It’s five to two, but there’s plenty of time for more crowing!
Thursday, 22nd November 2012
Published: 22 November, 2012
THE CROW
I’VE been unbearable this week. A better word: childish. The office clock has been stuck at five to two. There’s just something about absolutely honking Spurs out of town, and that’s what happened folks, yes it did, which reels you back to being 12 years old. The trouble is there are few greater things in life than handing Tottenham Hotspur’s thrashed backsides back to them with a smug smile and a celebratory orange whip.
I make no apology. If you win the derby 5-2 – again – then there’s no cap on the crowing. It’s a wholly natural reaction.
In fairness to all those charged with immaturity this week, I raise a few measures of mitigation. We were all lured into even louder bragging by statements made by the opposition. M’lud, they made us do it.
Before the match Gareth Bale intimated on the internet pit of despair known as Twitter that Spurs were “#Kings- OfNorthLondon”. How can you not resort to childish crowing when he does something like that? This was incitement. Entrapment. Take also Harry Redknapp. He may not be Spurs manager any more but in this aged north London squabble he’s clearly a cockerel. There he is on Match Of The Day insisting that Spurs remain better than Arsenal. Harry, Arsenal are averaging five goals a game in matches against Spurs in 2012.
The chief strummer of our crowing hearts, however, is the new boss: André Villas Boas. He insists Spurs were in control from first minute to the last.
Even solemn-faced Arsene Wenger could not resist: “I like it if they are in control and we win 5-2.”
We all crowed, all of us.
Richard Osley
STOP worrying Gooners. Now you’ve beaten Tottenham your manager reckons your season is about to take off.
The only problem I can see is that in order to do so your lot will have to play against 10-men every week.
Only joking. Your fellas would still have got a result against us even if that chump Emmanuel Adebayor had stayed on the pitch. After all, they were right in the game until then.

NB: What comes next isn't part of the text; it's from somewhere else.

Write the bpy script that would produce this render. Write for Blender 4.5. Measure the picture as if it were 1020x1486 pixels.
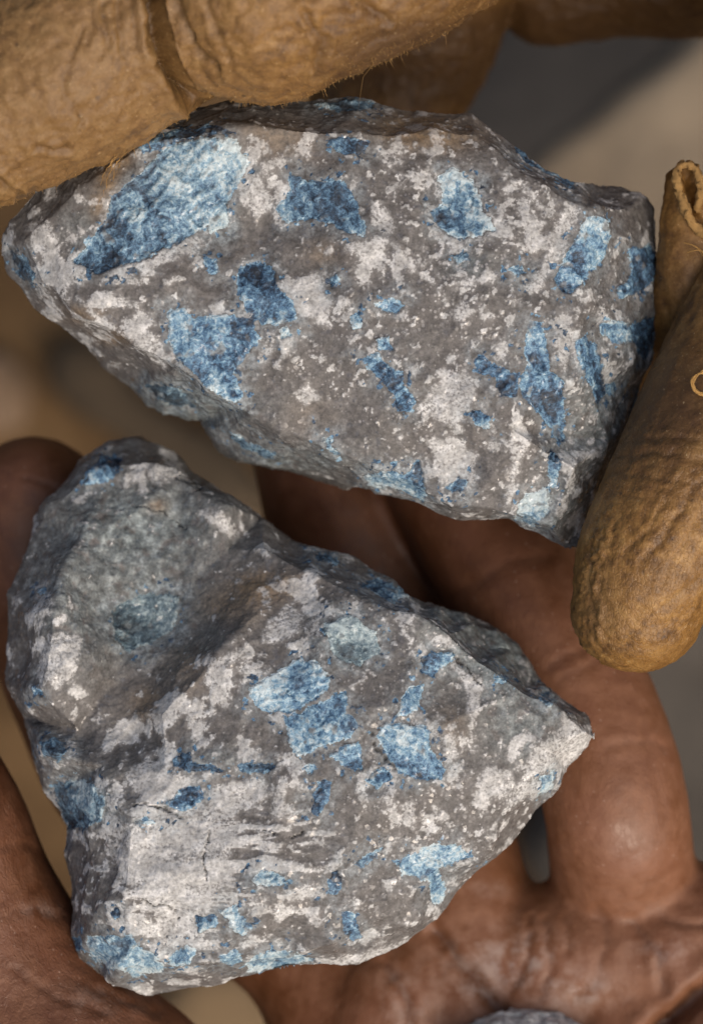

Oops, I’m thinking of another game. Ok, your lot weren’t right in it until then and they probably would have lost but at least you wouldn’t have been humiliated.
Durr. There I go again. Ok, so your boys could only beat ours 5-2 when we had lost our best defender to a pointless England friendly and one of our strikers with 73 minutes left to play.
But at least they gave you something to smile about.
Aaagh. Got that wrong too.
I forgot that when Bale made it 4-2 you all had faces like well-slapped bottoms. Sorry, I didn’t mean to say bottoms.
I meant teenagers who’d just realised that the replica Arsenal shirt they’d bought in Majorca had gone in the same hot wash as their white David Beckham underpants.
Now that would be a disaster.
As it turns out, you had plenty to smile about. At full-time. On Monday. And again today.
I do hope you enjoy it because if you can’t feel happy after football’s version of beating a blindfolded man at darts, when can you?